The federal lawsuit accuses the company of “recklessly endangering” the health of East Palestine residents and Ohio’s natural resources when the derailment caused the release of 1 million gallons of hazardous chemicals. The lawsuit seeks to hold Norfolk Southern financially responsible and asks the court to order the company to conduct future soil and groundwater monitoring and prohibit Norfolk Southern from disposing contaminated soil at the derailment site and from polluting Ohio waters.
The lawsuit cites 58 violations of federal and state environmental laws and Ohio Common Law. It also cites the company’s escalating accident rate, which it says has nearly doubled over the past 10 years. At least 20 Norfolk Southern derailments since 2015 have included chemical discharges, according to the lawsuit.
What’s going on?:Trains keep derailing all over the country, including Thursday in Washington.
The railroad operator is facing roughly two dozen lawsuits filed by residents and businesses who say the derailment impacted them. Shaw has repeatedly pledged, including at a separate U.S. Senate hearing earlier this month, that Norfolk Southern is committed to ensuring East Palestine is safe.
NTSB examines pressure relief devices
The NTSB is continuing to investigate the derailment, which occurred moments after crew members were notified of an overheated wheel bearing and tried to stop.
The agency said Tuesday in a news release that its investigators examined and tested the pressure relief devices they removed from the five tank cars carrying vinyl chloride and found that some of them may have been compromised.
The pressure relief devices are supposed to help regulate internal tank pressure by releasing small amounts of material and closing back up once conditions return to normal.
Per the manufacturer’s specifications, one of the installed devices had an internal spring that was coated with aluminum, but that metal “is not compatible with vinyl chloride,” the NTSB said. Investigators found no evidence melted aluminum from the protective housing covers on the pressure relief devices entered the tanks themselves.
Senators introduce rail safety bill
The bipartisan bill introduced by Brown and Vance addresses, in part, a request by DeWine that Congress examine how trains are classified when transporting dangerous chemicals through states.
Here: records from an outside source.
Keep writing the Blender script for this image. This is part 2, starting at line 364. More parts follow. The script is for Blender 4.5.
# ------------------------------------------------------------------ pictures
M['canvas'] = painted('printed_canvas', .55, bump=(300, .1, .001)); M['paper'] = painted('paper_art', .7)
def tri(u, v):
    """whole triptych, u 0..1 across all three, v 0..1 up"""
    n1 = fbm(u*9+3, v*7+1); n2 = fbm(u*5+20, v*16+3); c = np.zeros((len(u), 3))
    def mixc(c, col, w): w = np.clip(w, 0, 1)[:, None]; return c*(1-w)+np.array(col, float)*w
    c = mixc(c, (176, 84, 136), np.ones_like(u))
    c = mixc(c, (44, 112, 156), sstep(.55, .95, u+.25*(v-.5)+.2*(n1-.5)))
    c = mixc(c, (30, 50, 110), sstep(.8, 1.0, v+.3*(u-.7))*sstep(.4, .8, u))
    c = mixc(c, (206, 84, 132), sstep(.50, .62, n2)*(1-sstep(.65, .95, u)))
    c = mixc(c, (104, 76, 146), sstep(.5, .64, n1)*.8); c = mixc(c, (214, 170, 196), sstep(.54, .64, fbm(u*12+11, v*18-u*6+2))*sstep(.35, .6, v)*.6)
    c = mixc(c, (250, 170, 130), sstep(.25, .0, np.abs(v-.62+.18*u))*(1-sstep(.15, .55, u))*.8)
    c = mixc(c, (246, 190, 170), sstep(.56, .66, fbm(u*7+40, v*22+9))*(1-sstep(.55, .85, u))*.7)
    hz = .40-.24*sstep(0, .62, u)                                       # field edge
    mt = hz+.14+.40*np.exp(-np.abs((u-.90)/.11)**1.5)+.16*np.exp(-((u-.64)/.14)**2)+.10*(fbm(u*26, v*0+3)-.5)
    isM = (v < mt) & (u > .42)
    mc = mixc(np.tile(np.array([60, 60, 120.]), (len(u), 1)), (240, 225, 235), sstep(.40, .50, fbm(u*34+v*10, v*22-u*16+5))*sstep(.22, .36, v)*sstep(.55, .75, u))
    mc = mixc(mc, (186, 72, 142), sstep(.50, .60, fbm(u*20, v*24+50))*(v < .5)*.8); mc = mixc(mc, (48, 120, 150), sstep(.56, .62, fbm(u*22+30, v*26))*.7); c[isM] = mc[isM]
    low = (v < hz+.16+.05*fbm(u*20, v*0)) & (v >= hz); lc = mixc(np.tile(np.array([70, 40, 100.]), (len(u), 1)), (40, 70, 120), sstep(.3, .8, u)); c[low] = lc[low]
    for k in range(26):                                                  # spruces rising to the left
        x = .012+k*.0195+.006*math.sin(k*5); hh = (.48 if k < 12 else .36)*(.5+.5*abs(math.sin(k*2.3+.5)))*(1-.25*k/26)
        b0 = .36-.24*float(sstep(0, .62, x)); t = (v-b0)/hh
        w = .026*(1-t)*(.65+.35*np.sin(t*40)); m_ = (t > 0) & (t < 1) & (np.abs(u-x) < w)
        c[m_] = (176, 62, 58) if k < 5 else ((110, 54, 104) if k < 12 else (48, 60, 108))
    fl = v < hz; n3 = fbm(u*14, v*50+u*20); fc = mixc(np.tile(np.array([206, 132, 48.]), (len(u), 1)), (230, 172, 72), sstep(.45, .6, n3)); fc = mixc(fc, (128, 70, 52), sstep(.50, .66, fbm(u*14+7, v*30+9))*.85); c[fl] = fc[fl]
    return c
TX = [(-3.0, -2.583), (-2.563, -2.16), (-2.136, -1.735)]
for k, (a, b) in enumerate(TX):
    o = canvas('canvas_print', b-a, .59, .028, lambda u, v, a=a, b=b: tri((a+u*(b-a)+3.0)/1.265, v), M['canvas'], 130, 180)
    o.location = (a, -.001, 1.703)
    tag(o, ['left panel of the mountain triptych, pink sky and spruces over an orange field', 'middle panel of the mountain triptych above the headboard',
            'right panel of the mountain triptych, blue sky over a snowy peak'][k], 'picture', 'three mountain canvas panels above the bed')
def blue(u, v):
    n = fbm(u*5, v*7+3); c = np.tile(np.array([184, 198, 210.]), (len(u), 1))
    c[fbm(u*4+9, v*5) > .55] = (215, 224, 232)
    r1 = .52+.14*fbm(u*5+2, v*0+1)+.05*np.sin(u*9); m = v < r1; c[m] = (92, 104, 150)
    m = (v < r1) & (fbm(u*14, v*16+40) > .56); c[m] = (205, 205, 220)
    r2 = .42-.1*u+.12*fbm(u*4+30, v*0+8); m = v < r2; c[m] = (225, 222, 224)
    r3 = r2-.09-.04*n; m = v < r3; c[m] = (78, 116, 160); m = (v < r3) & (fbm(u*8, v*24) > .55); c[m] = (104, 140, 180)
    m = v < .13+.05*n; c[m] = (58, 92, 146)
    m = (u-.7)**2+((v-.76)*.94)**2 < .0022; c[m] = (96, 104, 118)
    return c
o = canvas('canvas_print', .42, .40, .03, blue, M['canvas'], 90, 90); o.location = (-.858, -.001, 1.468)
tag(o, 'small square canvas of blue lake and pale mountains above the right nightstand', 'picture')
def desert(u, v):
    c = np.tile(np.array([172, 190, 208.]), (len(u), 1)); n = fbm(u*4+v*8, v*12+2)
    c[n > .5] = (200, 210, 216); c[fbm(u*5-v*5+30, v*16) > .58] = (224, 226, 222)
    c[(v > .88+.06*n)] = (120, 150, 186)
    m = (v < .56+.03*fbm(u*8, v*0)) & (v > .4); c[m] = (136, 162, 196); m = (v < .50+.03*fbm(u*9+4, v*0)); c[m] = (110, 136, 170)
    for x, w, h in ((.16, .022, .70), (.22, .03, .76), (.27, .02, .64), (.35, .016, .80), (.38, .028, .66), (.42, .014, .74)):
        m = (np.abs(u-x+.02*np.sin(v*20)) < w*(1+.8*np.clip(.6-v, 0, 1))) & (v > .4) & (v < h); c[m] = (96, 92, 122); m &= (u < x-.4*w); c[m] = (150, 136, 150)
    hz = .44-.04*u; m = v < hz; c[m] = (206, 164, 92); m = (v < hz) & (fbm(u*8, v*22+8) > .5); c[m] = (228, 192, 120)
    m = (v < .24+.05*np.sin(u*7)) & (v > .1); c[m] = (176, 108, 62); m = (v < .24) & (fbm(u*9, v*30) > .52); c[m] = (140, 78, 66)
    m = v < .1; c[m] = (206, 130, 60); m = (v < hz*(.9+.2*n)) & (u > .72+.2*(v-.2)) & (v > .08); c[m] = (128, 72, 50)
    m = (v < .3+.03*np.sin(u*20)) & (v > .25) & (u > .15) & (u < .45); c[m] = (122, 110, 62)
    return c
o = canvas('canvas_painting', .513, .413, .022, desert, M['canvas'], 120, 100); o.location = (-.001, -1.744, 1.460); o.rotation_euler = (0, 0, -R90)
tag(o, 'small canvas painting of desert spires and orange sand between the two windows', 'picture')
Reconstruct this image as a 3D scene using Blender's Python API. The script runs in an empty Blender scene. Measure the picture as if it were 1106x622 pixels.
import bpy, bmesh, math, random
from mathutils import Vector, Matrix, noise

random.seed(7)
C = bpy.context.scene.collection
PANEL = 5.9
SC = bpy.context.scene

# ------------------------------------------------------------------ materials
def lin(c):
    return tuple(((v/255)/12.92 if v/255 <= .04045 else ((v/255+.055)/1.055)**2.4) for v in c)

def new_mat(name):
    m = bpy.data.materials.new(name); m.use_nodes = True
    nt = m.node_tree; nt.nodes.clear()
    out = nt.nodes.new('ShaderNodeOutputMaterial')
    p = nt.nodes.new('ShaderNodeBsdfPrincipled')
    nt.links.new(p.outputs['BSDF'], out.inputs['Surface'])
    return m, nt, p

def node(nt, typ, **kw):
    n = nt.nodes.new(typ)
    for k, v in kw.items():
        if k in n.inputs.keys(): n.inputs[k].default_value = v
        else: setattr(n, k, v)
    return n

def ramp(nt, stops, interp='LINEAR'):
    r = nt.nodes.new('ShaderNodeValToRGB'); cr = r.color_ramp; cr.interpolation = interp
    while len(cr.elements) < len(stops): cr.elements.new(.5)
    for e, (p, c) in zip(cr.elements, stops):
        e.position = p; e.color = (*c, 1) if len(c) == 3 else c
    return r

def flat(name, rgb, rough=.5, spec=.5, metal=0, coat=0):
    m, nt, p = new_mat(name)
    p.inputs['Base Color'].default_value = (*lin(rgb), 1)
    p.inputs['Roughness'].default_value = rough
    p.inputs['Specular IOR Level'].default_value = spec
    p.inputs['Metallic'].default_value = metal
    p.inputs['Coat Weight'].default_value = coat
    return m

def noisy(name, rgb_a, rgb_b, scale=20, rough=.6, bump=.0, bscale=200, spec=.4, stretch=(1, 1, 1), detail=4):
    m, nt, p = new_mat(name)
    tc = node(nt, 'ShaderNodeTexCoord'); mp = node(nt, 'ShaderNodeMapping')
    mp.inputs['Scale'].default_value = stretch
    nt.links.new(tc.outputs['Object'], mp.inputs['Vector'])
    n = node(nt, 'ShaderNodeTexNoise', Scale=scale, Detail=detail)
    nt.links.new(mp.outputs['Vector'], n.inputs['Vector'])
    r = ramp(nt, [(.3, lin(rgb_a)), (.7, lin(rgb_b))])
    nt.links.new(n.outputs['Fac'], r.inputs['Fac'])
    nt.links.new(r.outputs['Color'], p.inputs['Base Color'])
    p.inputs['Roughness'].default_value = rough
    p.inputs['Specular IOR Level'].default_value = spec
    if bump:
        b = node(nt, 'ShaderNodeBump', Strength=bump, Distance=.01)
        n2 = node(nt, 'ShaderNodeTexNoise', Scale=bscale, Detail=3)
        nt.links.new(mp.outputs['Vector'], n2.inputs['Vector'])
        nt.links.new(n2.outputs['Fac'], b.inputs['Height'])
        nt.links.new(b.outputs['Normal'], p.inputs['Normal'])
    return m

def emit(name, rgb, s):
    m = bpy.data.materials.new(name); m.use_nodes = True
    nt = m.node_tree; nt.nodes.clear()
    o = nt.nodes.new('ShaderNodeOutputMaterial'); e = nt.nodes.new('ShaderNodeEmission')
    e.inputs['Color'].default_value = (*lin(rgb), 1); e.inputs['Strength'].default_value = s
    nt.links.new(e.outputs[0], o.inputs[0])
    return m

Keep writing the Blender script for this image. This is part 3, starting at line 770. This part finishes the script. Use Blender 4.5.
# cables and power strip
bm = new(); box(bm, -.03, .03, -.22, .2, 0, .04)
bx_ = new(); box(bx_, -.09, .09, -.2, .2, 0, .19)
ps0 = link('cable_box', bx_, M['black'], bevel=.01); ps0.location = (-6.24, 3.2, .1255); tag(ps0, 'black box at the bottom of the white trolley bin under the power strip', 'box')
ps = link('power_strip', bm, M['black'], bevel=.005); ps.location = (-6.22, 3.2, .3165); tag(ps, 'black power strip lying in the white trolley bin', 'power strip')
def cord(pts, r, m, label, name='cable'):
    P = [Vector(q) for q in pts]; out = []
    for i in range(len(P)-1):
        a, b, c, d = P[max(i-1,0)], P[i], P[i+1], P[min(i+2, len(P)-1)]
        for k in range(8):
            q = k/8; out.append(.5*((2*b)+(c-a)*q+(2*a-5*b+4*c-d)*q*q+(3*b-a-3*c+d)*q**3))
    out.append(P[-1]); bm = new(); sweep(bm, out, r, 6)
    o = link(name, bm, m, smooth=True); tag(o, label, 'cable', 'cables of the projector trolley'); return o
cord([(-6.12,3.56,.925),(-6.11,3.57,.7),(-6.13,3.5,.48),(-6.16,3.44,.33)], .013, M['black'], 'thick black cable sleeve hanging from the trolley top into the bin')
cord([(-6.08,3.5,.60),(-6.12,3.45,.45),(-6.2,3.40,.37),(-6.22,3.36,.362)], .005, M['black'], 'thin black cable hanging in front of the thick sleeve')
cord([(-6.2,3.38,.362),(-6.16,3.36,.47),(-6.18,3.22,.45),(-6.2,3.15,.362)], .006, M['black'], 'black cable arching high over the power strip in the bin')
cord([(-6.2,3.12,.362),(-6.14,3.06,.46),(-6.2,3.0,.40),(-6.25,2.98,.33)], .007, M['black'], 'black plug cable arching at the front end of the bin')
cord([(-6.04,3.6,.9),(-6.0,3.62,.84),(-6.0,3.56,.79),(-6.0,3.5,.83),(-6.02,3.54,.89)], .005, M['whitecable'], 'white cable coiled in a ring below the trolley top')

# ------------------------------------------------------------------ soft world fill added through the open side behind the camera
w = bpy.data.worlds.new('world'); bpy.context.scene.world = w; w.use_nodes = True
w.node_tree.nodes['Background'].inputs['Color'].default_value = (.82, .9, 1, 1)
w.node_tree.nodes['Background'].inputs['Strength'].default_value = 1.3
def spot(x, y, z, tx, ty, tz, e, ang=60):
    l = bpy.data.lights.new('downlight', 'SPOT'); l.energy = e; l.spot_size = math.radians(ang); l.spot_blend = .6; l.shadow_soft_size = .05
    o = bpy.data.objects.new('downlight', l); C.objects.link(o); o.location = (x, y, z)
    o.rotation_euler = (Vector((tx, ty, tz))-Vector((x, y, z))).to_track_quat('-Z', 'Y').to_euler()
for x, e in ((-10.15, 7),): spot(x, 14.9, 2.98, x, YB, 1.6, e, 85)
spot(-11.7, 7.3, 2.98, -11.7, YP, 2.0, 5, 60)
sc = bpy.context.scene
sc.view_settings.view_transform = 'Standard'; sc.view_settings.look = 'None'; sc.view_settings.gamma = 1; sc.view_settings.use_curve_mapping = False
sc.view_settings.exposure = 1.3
The Norfolk Southern train that derailed was not considered a high-hazard flammable train, because it didn’t meet a technical definition requiring a certain number of railcars carrying such cargo, and so the company didn’t need to notify state regulators about its passage.
Shaw, Norfolk Southern’s CEO is expected to speak in favor of such federal legislation, according to his prepared remarks provided in advance of the hearing. In the written comments, Shaw urges Congress to go even further in certain areas, such as “even stricter standards for tank car design.”
The federal bill, as introduced, would also:
- Require trains carrying hazardous materials to give advance notice to states, even if they aren’t high-hazardous flammable trains.
- Require trains carrying hazmat cargo be scanned by hot bearing detectors every 10 miles.
- Update inspection rules to ensure they are conducted by qualified railcar inspectors at regular intervals.
- Require two-person crews.
- Increase the maximum fine for rail carriers that break the rules to 1% of their annual operating income, instead of $225,000.
- Increase HAZMAT registration fees paid by railroads to fund grants for emergency response training.